ALIEN: ROMULUS is the seventh film in its franchise, which began with the genre-breaking, closed-quarters horror flick ALIEN (1979), and continued with the action-packed sequel ALIENS (1986). Those were the glory days, because since then, it’s been an endless train wreck of sequels, prequels, and spin-offs…with bad movies, messy mythologies, and what-were-they-thinking stories. This time around, the franchise tries something new: the Interquel.
Set 20 years after the events of ALIEN, and 17 years before the events of ALIENS, Rain (Cailee Spaeny), and her android Andy (David Jonsson), are recruited by their friends (Archie Renaux, Isabela Merced, Spike Fearn, Aileen Wu), to raid an abandoned space station to steal cryo-pods…which will enable them to escape to a better life. Once aboard, they are hunted and attacked by deadly…aliens.
Directed by Fede Alvarez, ROMULUS goes back to the roots of what made ALIEN and ALIENS so great. Gone are the attempts at building mythologies or exploring god-concepts or humanity’s place in the universe, and back are the basic building blocks of closed-quarters horror, body-horror, gut-wrenching tension, and feelings of isolation and helplessness.
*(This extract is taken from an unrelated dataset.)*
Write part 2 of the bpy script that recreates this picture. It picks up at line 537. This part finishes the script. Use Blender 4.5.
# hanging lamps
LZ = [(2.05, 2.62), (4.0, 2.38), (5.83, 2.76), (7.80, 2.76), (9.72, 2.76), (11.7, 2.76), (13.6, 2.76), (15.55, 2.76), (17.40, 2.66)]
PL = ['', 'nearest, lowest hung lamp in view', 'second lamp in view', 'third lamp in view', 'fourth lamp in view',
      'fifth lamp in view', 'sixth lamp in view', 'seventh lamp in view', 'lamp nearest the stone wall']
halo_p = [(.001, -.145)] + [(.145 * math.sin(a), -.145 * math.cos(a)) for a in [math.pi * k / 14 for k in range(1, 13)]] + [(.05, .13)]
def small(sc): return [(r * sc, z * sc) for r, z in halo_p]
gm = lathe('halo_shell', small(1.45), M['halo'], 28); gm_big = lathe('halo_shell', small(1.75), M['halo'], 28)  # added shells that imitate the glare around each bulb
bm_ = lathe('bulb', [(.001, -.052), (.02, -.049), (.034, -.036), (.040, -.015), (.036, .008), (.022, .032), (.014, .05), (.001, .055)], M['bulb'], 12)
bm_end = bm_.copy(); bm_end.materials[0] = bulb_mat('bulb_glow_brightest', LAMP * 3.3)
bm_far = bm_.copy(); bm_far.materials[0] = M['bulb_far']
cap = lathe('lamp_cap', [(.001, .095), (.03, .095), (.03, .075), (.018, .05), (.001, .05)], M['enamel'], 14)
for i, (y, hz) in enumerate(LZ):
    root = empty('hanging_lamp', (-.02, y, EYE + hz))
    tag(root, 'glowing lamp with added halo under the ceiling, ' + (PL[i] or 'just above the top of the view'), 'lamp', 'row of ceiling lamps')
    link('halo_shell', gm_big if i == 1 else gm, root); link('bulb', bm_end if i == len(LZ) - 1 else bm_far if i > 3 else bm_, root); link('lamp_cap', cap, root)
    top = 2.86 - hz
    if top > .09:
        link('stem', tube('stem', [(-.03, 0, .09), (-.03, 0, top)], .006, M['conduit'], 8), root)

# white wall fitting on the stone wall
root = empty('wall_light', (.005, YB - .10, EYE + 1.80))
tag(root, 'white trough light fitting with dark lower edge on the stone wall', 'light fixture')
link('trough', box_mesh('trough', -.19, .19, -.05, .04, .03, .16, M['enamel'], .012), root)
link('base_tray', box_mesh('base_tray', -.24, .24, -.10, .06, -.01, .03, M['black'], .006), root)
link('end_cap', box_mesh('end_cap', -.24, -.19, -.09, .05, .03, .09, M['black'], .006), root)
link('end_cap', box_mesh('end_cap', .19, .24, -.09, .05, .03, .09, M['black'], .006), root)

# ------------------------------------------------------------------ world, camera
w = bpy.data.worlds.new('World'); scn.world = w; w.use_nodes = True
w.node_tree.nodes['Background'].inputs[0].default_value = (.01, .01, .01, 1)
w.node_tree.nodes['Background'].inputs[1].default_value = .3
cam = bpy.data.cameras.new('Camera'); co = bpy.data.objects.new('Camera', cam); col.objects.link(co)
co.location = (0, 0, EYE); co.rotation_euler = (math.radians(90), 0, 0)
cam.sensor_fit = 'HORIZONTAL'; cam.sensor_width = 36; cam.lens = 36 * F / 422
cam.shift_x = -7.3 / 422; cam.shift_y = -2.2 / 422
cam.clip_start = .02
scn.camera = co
Once the crew is aboard, they awaken the famed facehuggers which leads to the equally famed xenomorphs. The clock is ticking as the station is losing its orbit…and the race is on to survive the fall and being torn apart or cocooned.
Showing no shame, ROMULUS borrows extensively from previous ALIEN films, recreating scenes, situations, and lines of dialogue. It’s almost like a greatest-hits package, but it does enough that it feels like its own thing. Director Fede Alvarez puts together some amazing set pieces, and with a combo of practical and CGI effects, we see the xenomorphs and the facehuggers in a whole new light; they are more terrifying than ever.
Acting is excellent. Cailee Spaeny carries the film very well. David Jonsson is tremendous as the standard-issue android, who goes through his own personality changes in surprising ways. And speaking of surprises, an extended cameo by a franchise legacy character is handled very well and is a shocker.
ROMULUS delivers everything that fans have been demanding from the franchise for many years, going back to basics and ticking the boxes on all the good stuff. The recycling of old moments could be considered lazy, but it does enough to make it feel fresh. As an interquel, it fits nicely between ALIEN and ALIENS, and even cleans up the mess that was left by the goddamn prequel movies. ROMULUS returns the franchise to its glory days.